The Internet (minus DNS) was purportedly designed to have “intelligence at the edges” rather than control in the middle. Then there can be no single point of failure. The Web application and server-side computing approach, even when implemented on top of such a decentralised network, is an example of the opposite centralised design with control/intelligence at the centre, and inept clients at the edges, when the central server or the route to it fails, which they frequently do.
Frequently needed important applications must not demand access to a central server: intelligence must be brought back to the edges, to the clients. But there is one problem: the clients may not be able to connect to each other, being behind firewalls or not turned on. One great advantage provided by the bookmarking Web applications over browsers' own bookmarks, is that the same data is available from any computer you use. This should not be completely lost. What is needed is a synchronisation service: to keep the intelligence at the edges, and use a dumb server or distributed storage mechanism to store the data fragments – encrypted, of course – that have not been propagated to all your usual access points yet. Then no client is dependent on the service being available, but can use it when it is. But who would provide such a service, if they can't well serve ads as on Web pages?
The nice thing is that any email service with somewhat complete IMAP support should do: full IMAP essentially provides remote file system access operations, so you can add new files and directories, access their contents, delete them, and so on. Very dumb, and good enough for storing new bookmarks and other small fragments of data to be synchronised, as well the information needed to know which fragments have already propagated to every known destination. In fact, email itself demands similar synchronisation protocols, so that both sent and received email to multiple addresses/mailboxes can be stored on one or more computers with automatic removal from IMAP when synchronised and marked as having been dealt with (not same as read). Furthermore, with IMAP as the dumb fragment storage service, it is possible to send new fragments as specially formed emails as well, so you wouldn't need to enter your IMAP password on just every computer used to simply add new information. Email could also be used to share this information; to add/propose bookmarks to friends or so.

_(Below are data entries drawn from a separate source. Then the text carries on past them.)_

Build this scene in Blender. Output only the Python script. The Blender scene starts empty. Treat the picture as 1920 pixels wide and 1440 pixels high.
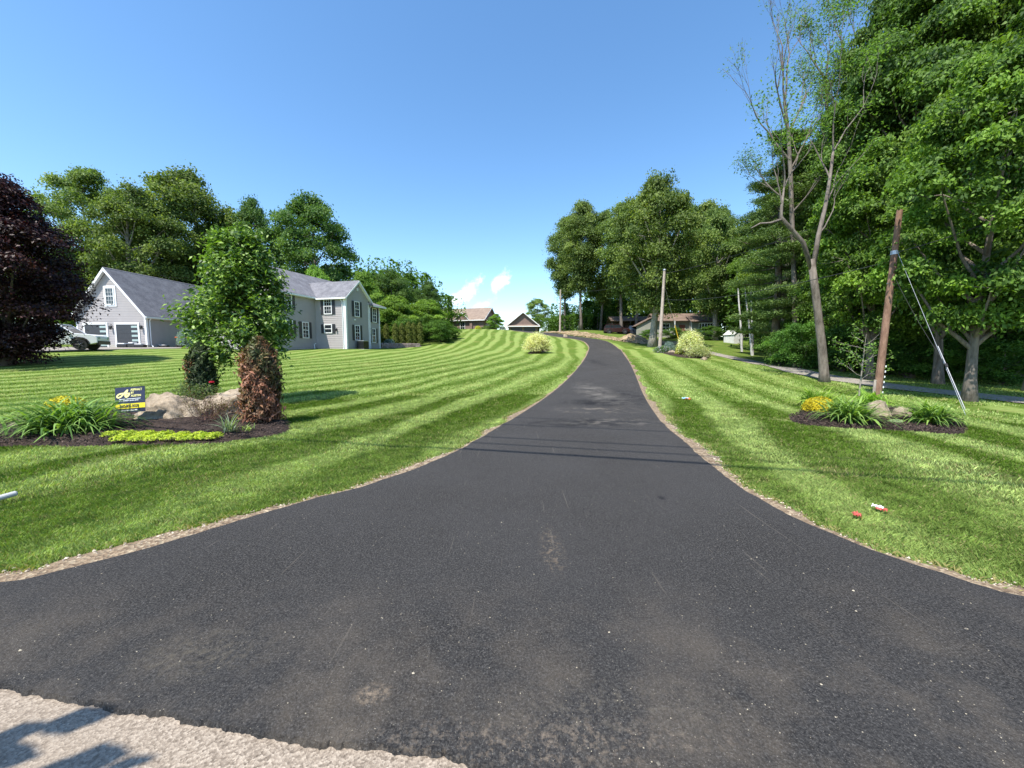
import bpy, bmesh, math, random
import numpy as np
from mathutils import Vector, Matrix, noise as mnoise

random.seed(7)
rng = np.random.default_rng(7)
PI = math.pi
scene = bpy.context.scene
COL = scene.collection

# ------------------------------------------------------------------ camera
FPX = 721.0
PITCH = math.atan(60.0 / FPX)
CAMH = 1.6
CT, ST = math.cos(PITCH), math.sin(PITCH)
cam_data = bpy.data.cameras.new("camera")
cam_data.sensor_width = 36.0
cam_data.lens = 36.0 * FPX / 1920.0
cam_data.clip_start = 0.05
cam_data.clip_end = 3000
cam = bpy.data.objects.new("camera", cam_data)
COL.objects.link(cam)
cam.location = (0, 0, CAMH)
cam.rotation_euler = (PI / 2 - PITCH, 0, 0)
scene.camera = cam


def P(px, py, Y):
    """world point at distance Y seen at that place of the photo (used to survey the site)"""
    a = (px - 960) / FPX
    b = (720 - py) / FPX
    dy = CT + b * ST
    dz = -ST + b * CT
    t = Y / dy
    return Vector((a * t, Y, CAMH + dz * t))


# ------------------------------------------------------------------ terrain
ctrl = []


def cp(x, y, z):
    ctrl.append((x, y, z))


def cpp(px, py, Y):
    p = P(px, py, Y)
    cp(p.x, p.y, p.z)


for yy in (-60, -25, -8, -2, 3, 8):
    for xx in (-70, -35, -16, -6, 0, 6, 16, 35, 70):
        cp(xx, yy, 0)
for xx in (-12, -5, 2, 8, 15, 30, 60):
    cp(xx, 12.5, 0.02)
for xx in (-30, -16, -8, -1, 5, 12, 20, 35):
    cp(xx, 17, 0.12 if xx > -20 else 0.28)
for xx in (-8, 0, 6.1, 12, 19):
    cp(xx, 25, 0.54)
cp(-16, 25, 0.7)
cp(-30, 23, 0.8)
cp(-45, 24, 1.1)
cp(-36, 27, 1.32)
cp(-33.5, 31, 1.74)
cp(-42, 34, 1.8)
cp(-24, 33, 1.42)
cp(-12, 34, 1.1)
cp(-37.7, 40, 2.05)
cp(-60, 45, 2.3)
cp(-17.3, 40.5, 1.93)
cp(-21, 41, 1.95)
cp(-15.7, 46, 2.0)
cp(-30, 50, 2.3)
cpp(800, 652, 49)
cpp(860, 632, 59)
cpp(870, 617, 74)
cpp(950, 619, 80)
cpp(1000, 622, 76)
cp(-13, 85, 5.9)
cp(-6.5, 87, 5.8)
cp(2, 88, 5.3)
cp(4.7, 36, 1.15)
cp(0, 47, 2.05)
cp(5, 60, 3.6)
cp(8.9, 36, 1.15)
cp(11.3, 47, 1.95)
cpp(1122, 642, 55)
cpp(1100, 636.5, 60)
cpp(1068, 631, 67)
cp(16, 47, 1.95)
cpp(1237, 649, 45)
cpp(1298, 660, 41)
cpp(1320, 660, 40)
cpp(1100, 619, 76)
cpp(1200, 629, 70)
cpp(1290, 634, 66)
cpp(1400, 642, 58)
cpp(1400, 664, 42)
cpp(1430, 684, 28)
cpp(1480, 692, 28)
cp(24, 22, 0.15)
cp(35, 26, 0.3)
cp(60, 35, 0.8)
cp(60, 60, 3.0)
for xx in (-80, -40, 0, 40, 80):
    cp(xx, 110, 5.5)
cp(-90, 60, 3)
cp(90, 60, 3)
ctrl = np.array(ctrl)


def _phi(r):
    return np.where(r > 1e-9, r * r * np.log(np.maximum(r, 1e-9)), 0.0)


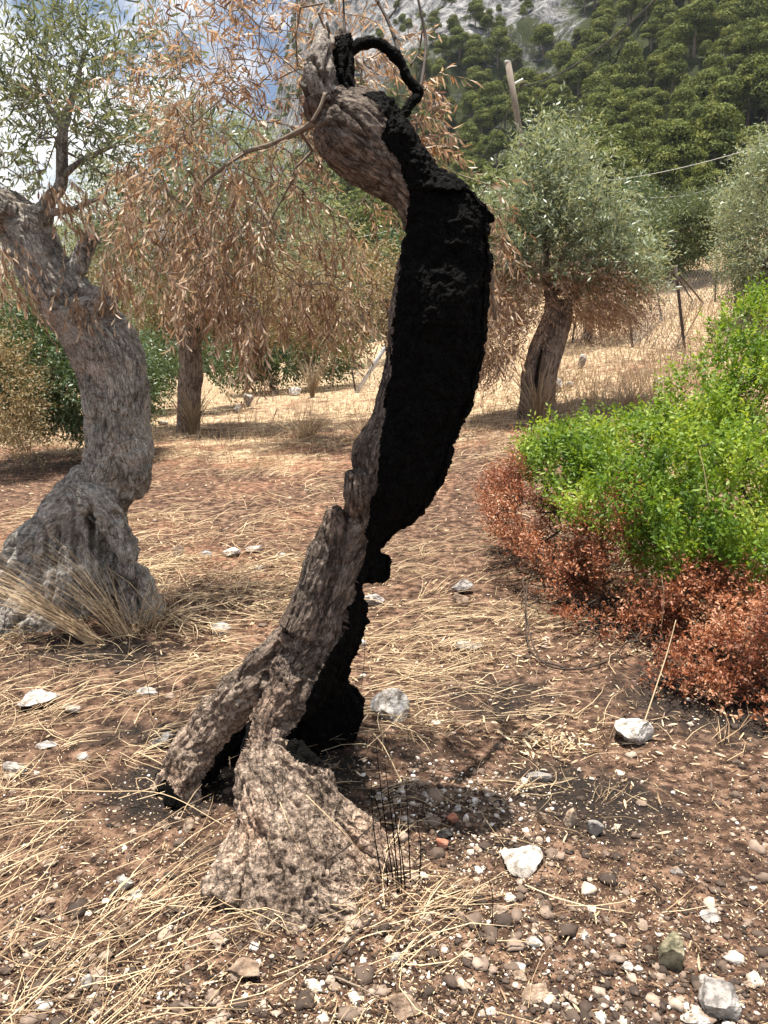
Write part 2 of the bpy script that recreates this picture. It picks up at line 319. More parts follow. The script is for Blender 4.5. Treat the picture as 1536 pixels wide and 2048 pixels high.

Synchronisation actually has quite a bit in common with version control, and therefore the fragments to be synchronised could in some cases simply be patches of a properly distributed version control system. Also, some clients might want to see the data through a different lens, and not download or even provide all of it, such as the web page itself stored in a bookshelf. This latter arrangement begins to ask for servers with a bit more understanding of the (tree) structure of the data, than IMAP. Encryption also becomes more cumbersome, having to be done for partial contents at a time. But perhaps it suffices to just provide metadata and data (the stored page) separately on the server level. For this IMAP should still suffice.
Die, Web applications, die! Long live IMAP applications?